SOURCE MATERIAL »
## start

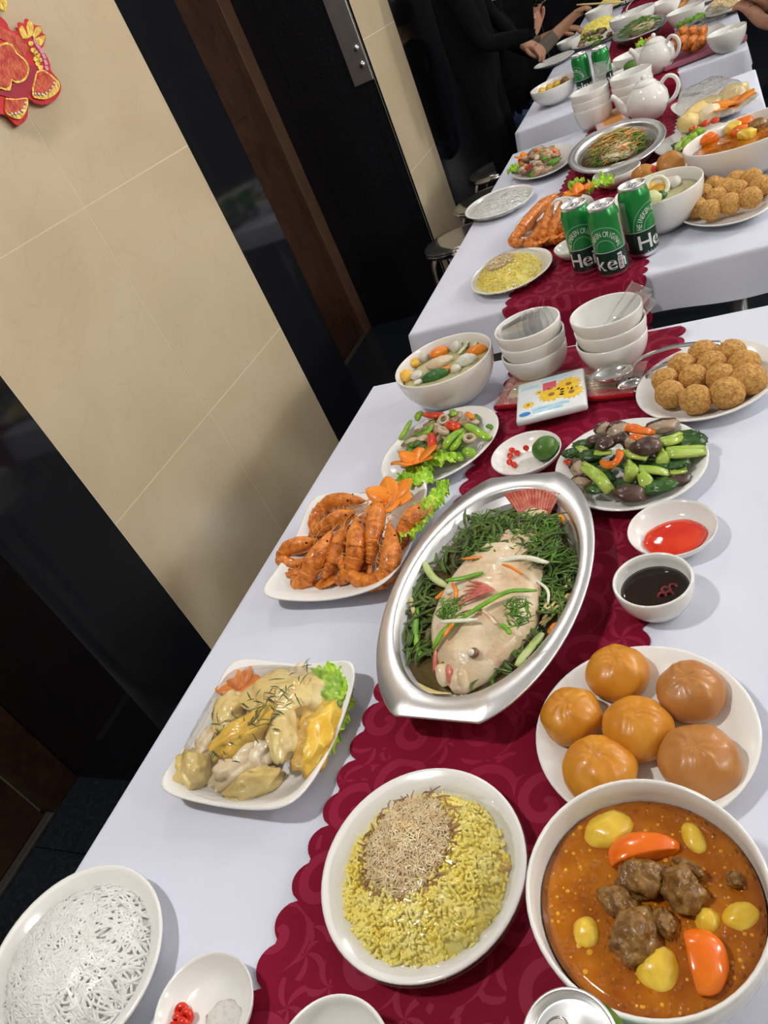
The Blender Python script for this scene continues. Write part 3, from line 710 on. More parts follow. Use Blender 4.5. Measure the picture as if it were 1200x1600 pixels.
# ------------------------------------------------------------------ steel fish tray
def tray_mesh(a, b, ai, bi, H, clip):
    seg = 96; V, F, rings = [], [], []
    def ring(f): 
        r = []
        for k in range(seg):
            t = 2 * math.pi * k / seg; r.append(len(V)); V.append(f(math.cos(t), math.sin(t)))
        rings.append(r)
    def outer(c, s, z, g=0):
        x, y = (a + .016 + g) * c, (b + g) * s
        return (max(-clip - g, min(clip + g, x)), y, z)
    ring(lambda c, s: (ai * .80 * c, bi * .78 * s, 0)); ring(lambda c, s: (ai * .84 * c, bi * .82 * s, .001))
    ring(lambda c, s: ((ai + .002) * c, (bi + .002) * s, H - .003)); ring(lambda c, s: outer(c, s, H - .0035)); ring(lambda c, s: outer(c, s, H - .0015, .0012)); ring(lambda c, s: outer(c, s, H + .0004))
    ring(lambda c, s: ((ai + .002) * c, (bi + .002) * s, H - .0005)); ring(lambda c, s: (ai * c, bi * s, H - .002)); ring(lambda c, s: (ai * .97 * c, bi * .96 * s, H * .6)); ring(lambda c, s: (ai * .86 * c, bi * .84 * s, .004)); ring(lambda c, s: (ai * .78 * c, bi * .76 * s, .002)); ring(lambda c, s: (ai * .02 * c, bi * .02 * s, .002))
    for p, q in zip(rings, rings[1:]):
        for k in range(seg): F.append((p[k], q[k], q[(k + 1) % seg], p[(k + 1) % seg]))
    F.append(tuple(rings[0])); F.append(tuple(rings[-1])[::-1])
    return np.array(V), F
FX, FY = -.307, .602
tag(obj('fish_tray', tray_mesh(.202, .124, .172, .108, .044, .200), STEEL, None, (FX, FY, TT + Z0), math.radians(86)), 'oval stainless steel tray holding the whole steamed fish', 'tray')
BROTH = broth_mat('fish_broth', (.055, .036, .010), (.105, .075, .022), 14, .12)
liquid('fish_broth', FX, FY, .166, .026, BROTH, 'dark soy broth around the near steamed fish', 'broth', 1, .625, 86, seg=64)
FISH = pbr('steamed_fish_skin', (.64, .47, .29), (.80, .68, .52), scale=34, rough=.3, coat=.4, bump=.25, bscale=160, c3=(.74, .58, .38), ramp=(.3, .7))
FISHP = pbr('fish_pink', (.46, .07, .045), (.64, .22, .15), scale=90, rough=.35, coat=.3)
def fish():
    st_ = [((-.310, .446), .008, .009), ((-.309, .458), .020, .017), ((-.306, .480), .038, .026), ((-.302, .529), .062, .033), ((-.299, .595), .061, .031), ((-.287, .652), .047, .024), ((-.274, .695), .030, .015), ((-.268, .730), .017, .008)]
    cs = catmull([(x, y, 0) for (x, y), w, h in st_], 8); ws = catmull([(w, h, 0) for _, w, h in st_], 8)
    base = (-.30, .58, TT + Z0 + .012); t = empty('steamed_fish', 'whole pale steamed fish in the steel tray, head towards the buns', 'fish', base)
    V, F = [], []; n, m_ = len(cs), 36
    for i in range(n):
        d = cs[min(i + 1, n - 1)] - cs[max(i - 1, 0)]; d /= np.linalg.norm(d); s = np.array((d[1], -d[0], 0)); w, h = ws[i][0], ws[i][1]; q = i / (n - 1)
        for k in range(m_):
            a = 2 * math.pi * k / m_; c, sn = math.cos(a), math.sin(a)
            z = h * sn
            if sn > 0:
                if q < .36: z *= 1 + .05 * math.sin(q * 30)
                rib = math.sin(q * 130) * .0022 * sn * (c > -.55) * min(1, max(0, (q - .40) * 8)) * max(0, min(1, (.82 - q) * 8)); z += rib
                z += .0012 * noise.noise(Vector((cs[i][0] * 90, cs[i][1] * 90, c * 2)))
            p = cs[i] + s * w * c; V.append((p[0] - base[0], p[1] - base[1], z + .020))
    for i in range(n - 1):
        for k in range(m_): F.append((i * m_ + k, i * m_ + (k + 1) % m_, (i + 1) * m_ + (k + 1) % m_, (i + 1) * m_ + k))
    F.append(tuple(range(m_))[::-1]); F.append(tuple((n - 1) * m_ + k for k in range(m_)))
    body = obj('body', (np.array(V), F), FISH, t)
    b3 = Vector(base)
    # lips and open mouth
    for (p0, p1, r, nm, mt) in [((690, 1040), (696, 1072), .0078, 'upper_lip', FISH), ((722, 1046), (728, 1078), .0068, 'lower_lip', FISH), ((704, 1040), (711, 1074), .0066, 'mouth', FISHP)]:
        a, c = at(*p0, .048) - b3, at(*p1, .036) - b3; obj(nm, tube(catmull([a, (a + c) / 2 + Vector((0, 0, .003)), c], 4), [r * .7, r * .9, r, r, r, r, r * .95, r * .8, r * .5], 10), mt, t)
    e = at(740, 1020, .062) - b3
    ey = obj('eye', move(blob(.0062, .0062, .0050, 3, 0), (0, 0, 0)), pbr('fish_eye_rim', (.20, .10, .07), rough=.3, coat=.4), t, e)
    obj('eyeball', blob(.0040, .0040, .0042, 3, 0), pbr('fish_eyeball', (.75, .72, .64), rough=.1, coat=.6), ey, (-.0012, -.002, .0028))
    # gill cover, red edge below the head, pectoral fin, tail
    g = [at(x, y, z) - b3 for x, y, z in ((775, 975, .068), (755, 955, .071), (730, 952, .070), (704, 966, .064), (686, 994, .052))]
    obj('gill_cover', tube(catmull(g, 5), .0022, 6, .6), FISH, t)
    g = [at(x, y, z) - b3 for x, y, z in ((680, 1050, .040), (681, 1024, .046), (688, 1000, .054), (694, 985, .060))]
    obj('gill_edge', tube(catmull(g, 5), .0034, 8, .6), FISHP, t)
    fin = []
    for k in range(6):
        a = at(772, 922, .072) - b3; c = at(712 + k * 4, 948 - k * 8, .071) - b3
        fin.append(tube(catmull([a, (a + c) / 2 + Vector((0, 0, .003)), c], 3), [.0016, .0022, .0025, .0024, .0020, .0014, .0008], 5, .5))
    obj('pectoral_fin', merge(fin), FISHP, t)
    tail = []; a0 = at(838, 812, .030) - b3
    for k in range(15):
        q = k / 14; c = at(790 + 84 * q, 766 - 2 * math.sin(q * 3.1) + 10 * abs(q - .5), .046) - b3; s0 = a0 + Vector((-.014 + .028 * q, 0, 0))
        tail.append(tube([s0, s0 * .5 + c * .5 + Vector((0, 0, .002)), c], [.0020, .0030, .0030], 6, .45))
    obj('tail_fin', merge(tail), FISHP, t)
    return t
def fish_skin():
    nt = FISH.node_tree; b = nt.nodes['Principled BSDF']; src = b.inputs['Base Color'].links[0].from_socket
    tc = nd(nt, 'ShaderNodeTexCoord'); n = nd(nt, 'ShaderNodeTexNoise'); n.inputs['Scale'].default_value = 55; n.inputs['Detail'].default_value = 5; nt.links.new(tc.outputs['Object'], n.inputs['Vector'])
    r = nd(nt, 'ShaderNodeValToRGB'); e = r.color_ramp.elements; e[0].position = .56; e[0].color = (0, 0, 0, 1); e[1].position = .74; e[1].color = (.75, .75, .75, 1); nt.links.new(n.outputs['Fac'], r.inputs[0])
    mx = nd(nt, 'ShaderNodeMixRGB'); mx.inputs[2].default_value = (.58, .24, .15, 1); nt.links.new(r.outputs[0], mx.inputs[0]); nt.links.new(src, mx.inputs[1]); nt.links.new(mx.outputs[0], b.inputs['Base Color'])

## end

STATED TASK » Quote the listing above in full, except for the pictures.

RESULT OF THE TASK »
The Blender Python script for this scene continues. Write part 3, from line 710 on. More parts follow. Use Blender 4.5. Measure the picture as if it were 1200x1600 pixels.
# ------------------------------------------------------------------ steel fish tray
def tray_mesh(a, b, ai, bi, H, clip):
    seg = 96; V, F, rings = [], [], []
    def ring(f): 
        r = []
        for k in range(seg):
            t = 2 * math.pi * k / seg; r.append(len(V)); V.append(f(math.cos(t), math.sin(t)))
        rings.append(r)
    def outer(c, s, z, g=0):
        x, y = (a + .016 + g) * c, (b + g) * s
        return (max(-clip - g, min(clip + g, x)), y, z)
    ring(lambda c, s: (ai * .80 * c, bi * .78 * s, 0)); ring(lambda c, s: (ai * .84 * c, bi * .82 * s, .001))
    ring(lambda c, s: ((ai + .002) * c, (bi + .002) * s, H - .003)); ring(lambda c, s: outer(c, s, H - .0035)); ring(lambda c, s: outer(c, s, H - .0015, .0012)); ring(lambda c, s: outer(c, s, H + .0004))
    ring(lambda c, s: ((ai + .002) * c, (bi + .002) * s, H - .0005)); ring(lambda c, s: (ai * c, bi * s, H - .002)); ring(lambda c, s: (ai * .97 * c, bi * .96 * s, H * .6)); ring(lambda c, s: (ai * .86 * c, bi * .84 * s, .004)); ring(lambda c, s: (ai * .78 * c, bi * .76 * s, .002)); ring(lambda c, s: (ai * .02 * c, bi * .02 * s, .002))
    for p, q in zip(rings, rings[1:]):
        for k in range(seg): F.append((p[k], q[k], q[(k + 1) % seg], p[(k + 1) % seg]))
    F.append(tuple(rings[0])); F.append(tuple(rings[-1])[::-1])
    return np.array(V), F
FX, FY = -.307, .602
tag(obj('fish_tray', tray_mesh(.202, .124, .172, .108, .044, .200), STEEL, None, (FX, FY, TT + Z0), math.radians(86)), 'oval stainless steel tray holding the whole steamed fish', 'tray')
BROTH = broth_mat('fish_broth', (.055, .036, .010), (.105, .075, .022), 14, .12)
liquid('fish_broth', FX, FY, .166, .026, BROTH, 'dark soy broth around the near steamed fish', 'broth', 1, .625, 86, seg=64)
FISH = pbr('steamed_fish_skin', (.64, .47, .29), (.80, .68, .52), scale=34, rough=.3, coat=.4, bump=.25, bscale=160, c3=(.74, .58, .38), ramp=(.3, .7))
FISHP = pbr('fish_pink', (.46, .07, .045), (.64, .22, .15), scale=90, rough=.35, coat=.3)
def fish():
    st_ = [((-.310, .446), .008, .009), ((-.309, .458), .020, .017), ((-.306, .480), .038, .026), ((-.302, .529), .062, .033), ((-.299, .595), .061, .031), ((-.287, .652), .047, .024), ((-.274, .695), .030, .015), ((-.268, .730), .017, .008)]
    cs = catmull([(x, y, 0) for (x, y), w, h in st_], 8); ws = catmull([(w, h, 0) for _, w, h in st_], 8)
    base = (-.30, .58, TT + Z0 + .012); t = empty('steamed_fish', 'whole pale steamed fish in the steel tray, head towards the buns', 'fish', base)
    V, F = [], []; n, m_ = len(cs), 36
    for i in range(n):
        d = cs[min(i + 1, n - 1)] - cs[max(i - 1, 0)]; d /= np.linalg.norm(d); s = np.array((d[1], -d[0], 0)); w, h = ws[i][0], ws[i][1]; q = i / (n - 1)
        for k in range(m_):
            a = 2 * math.pi * k / m_; c, sn = math.cos(a), math.sin(a)
            z = h * sn
            if sn > 0:
                if q < .36: z *= 1 + .05 * math.sin(q * 30)
                rib = math.sin(q * 130) * .0022 * sn * (c > -.55) * min(1, max(0, (q - .40) * 8)) * max(0, min(1, (.82 - q) * 8)); z += rib
                z += .0012 * noise.noise(Vector((cs[i][0] * 90, cs[i][1] * 90, c * 2)))
            p = cs[i] + s * w * c; V.append((p[0] - base[0], p[1] - base[1], z + .020))
    for i in range(n - 1):
        for k in range(m_): F.append((i * m_ + k, i * m_ + (k + 1) % m_, (i + 1) * m_ + (k + 1) % m_, (i + 1) * m_ + k))
    F.append(tuple(range(m_))[::-1]); F.append(tuple((n - 1) * m_ + k for k in range(m_)))
    body = obj('body', (np.array(V), F), FISH, t)
    b3 = Vector(base)
    # lips and open mouth
    for (p0, p1, r, nm, mt) in [((690, 1040), (696, 1072), .0078, 'upper_lip', FISH), ((722, 1046), (728, 1078), .0068, 'lower_lip', FISH), ((704, 1040), (711, 1074), .0066, 'mouth', FISHP)]:
        a, c = at(*p0, .048) - b3, at(*p1, .036) - b3; obj(nm, tube(catmull([a, (a + c) / 2 + Vector((0, 0, .003)), c], 4), [r * .7, r * .9, r, r, r, r, r * .95, r * .8, r * .5], 10), mt, t)
    e = at(740, 1020, .062) - b3
    ey = obj('eye', move(blob(.0062, .0062, .0050, 3, 0), (0, 0, 0)), pbr('fish_eye_rim', (.20, .10, .07), rough=.3, coat=.4), t, e)
    obj('eyeball', blob(.0040, .0040, .0042, 3, 0), pbr('fish_eyeball', (.75, .72, .64), rough=.1, coat=.6), ey, (-.0012, -.002, .0028))
    # gill cover, red edge below the head, pectoral fin, tail
    g = [at(x, y, z) - b3 for x, y, z in ((775, 975, .068), (755, 955, .071), (730, 952, .070), (704, 966, .064), (686, 994, .052))]
    obj('gill_cover', tube(catmull(g, 5), .0022, 6, .6), FISH, t)
    g = [at(x, y, z) - b3 for x, y, z in ((680, 1050, .040), (681, 1024, .046), (688, 1000, .054), (694, 985, .060))]
    obj('gill_edge', tube(catmull(g, 5), .0034, 8, .6), FISHP, t)
    fin = []
    for k in range(6):
        a = at(772, 922, .072) - b3; c = at(712 + k * 4, 948 - k * 8, .071) - b3
        fin.append(tube(catmull([a, (a + c) / 2 + Vector((0, 0, .003)), c], 3), [.0016, .0022, .0025, .0024, .0020, .0014, .0008], 5, .5))
    obj('pectoral_fin', merge(fin), FISHP, t)
    tail = []; a0 = at(838, 812, .030) - b3
    for k in range(15):
        q = k / 14; c = at(790 + 84 * q, 766 - 2 * math.sin(q * 3.1) + 10 * abs(q - .5), .046) - b3; s0 = a0 + Vector((-.014 + .028 * q, 0, 0))
        tail.append(tube([s0, s0 * .5 + c * .5 + Vector((0, 0, .002)), c], [.0020, .0030, .0030], 6, .45))
    obj('tail_fin', merge(tail), FISHP, t)
    return t
def fish_skin():
    nt = FISH.node_tree; b = nt.nodes['Principled BSDF']; src = b.inputs['Base Color'].links[0].from_socket
    tc = nd(nt, 'ShaderNodeTexCoord'); n = nd(nt, 'ShaderNodeTexNoise'); n.inputs['Scale'].default_value = 55; n.inputs['Detail'].default_value = 5; nt.links.new(tc.outputs['Object'], n.inputs['Vector'])
    r = nd(nt, 'ShaderNodeValToRGB'); e = r.color_ramp.elements; e[0].position = .56; e[0].color = (0, 0, 0, 1); e[1].position = .74; e[1].color = (.75, .75, .75, 1); nt.links.new(n.outputs['Fac'], r.inputs[0])
    mx = nd(nt, 'ShaderNodeMixRGB'); mx.inputs[2].default_value = (.58, .24, .15, 1); nt.links.new(r.outputs[0], mx.inputs[0]); nt.links.new(src, mx.inputs[1]); nt.links.new(mx.outputs[0], b.inputs['Base Color'])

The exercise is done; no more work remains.